Good form for the gals.

Females are generally not quite so guilty of working out with poor form as the men. Generally, women tend to not complete the full range of motion. It is important to complete the range, otherwise the exercise is pretty much a waste. Keep an eye on that mirror and ensure you are fully extending and flexing. If you are unsure get a trainer to watch you for one session to ensure you are doing it right.

Good form for the guys.

Men’s poor form pretty much stems from the fact they attempt to lift weights that are too heavy for their strength. As a direct result, many men rush their lifts. Another popular example of poor form is enlisting the aid of other muscle groups to help with the lift. You should only be using the specific and targeted muscles. If you can’t, lessen the weight and go back to the basics. Once you can lift the weight perfectly, then start upping the weight.

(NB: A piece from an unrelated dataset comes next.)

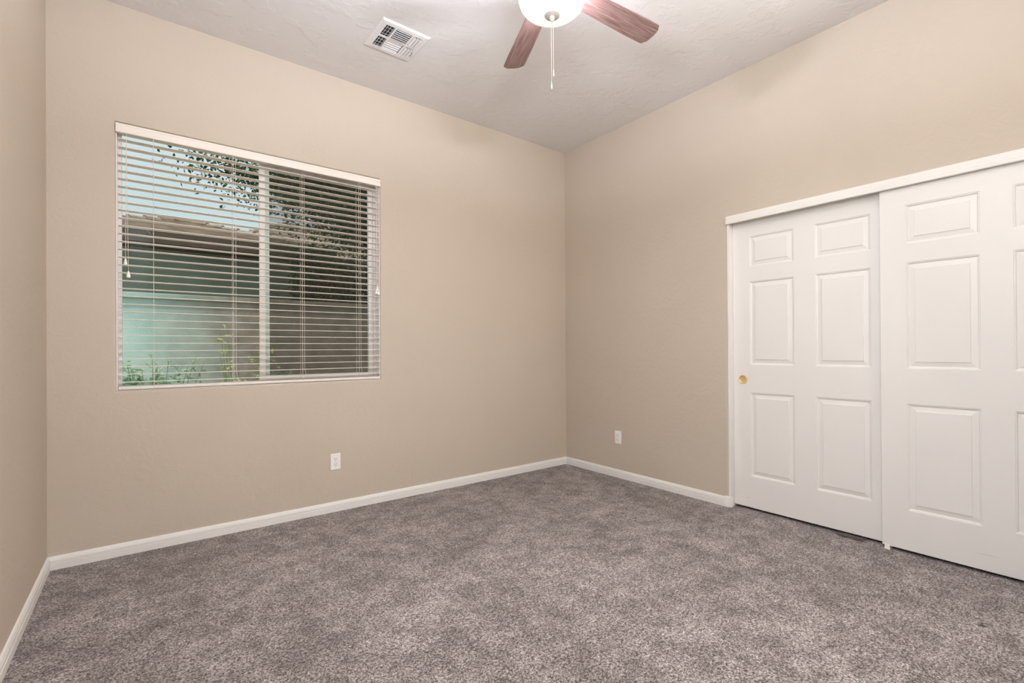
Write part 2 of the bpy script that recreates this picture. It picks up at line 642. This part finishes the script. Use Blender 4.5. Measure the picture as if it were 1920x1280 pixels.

Rocking your body weight is poor form, as is ”jerking’, “bouncing” or “kicking” where the momentum of body weight is used to finish the lift and then the weight returns using gravity. These sorts of cheating movements are not only totally defeating the purpose, but are also high risk for joint strains.

How to achieve good form.

* Start out with light weights that you can manage until you have perfected the movement.
* Seek the advice of a professional when first starting out. Once you have the moves down you can go it alone.
* Use mirrors to keep your motions in check.
* Don’t train when you are injured or sick. In both instances you will be unable to give your all to the workout.
* Concentrate on the correct motions and isolate the muscle group you are working on. Taking your mind off the job can easily lead to sloppy workouts and injuries. For example, how to get a six pack? When doing crunches, really focus on those core muscles and abdominals, concentrate on your breathing and do not allow your neck muscles to take the pressure off.
* Breathe. Remember to keep breathing while you are doing your routine. Holding your breath will result in your muscles being deprived of oxygen faster.


Proper form is essential to both lessen injuries and to define muscles. Lifting a lighter weight perfectly is far more effective than lifting a heavier weight with poor form.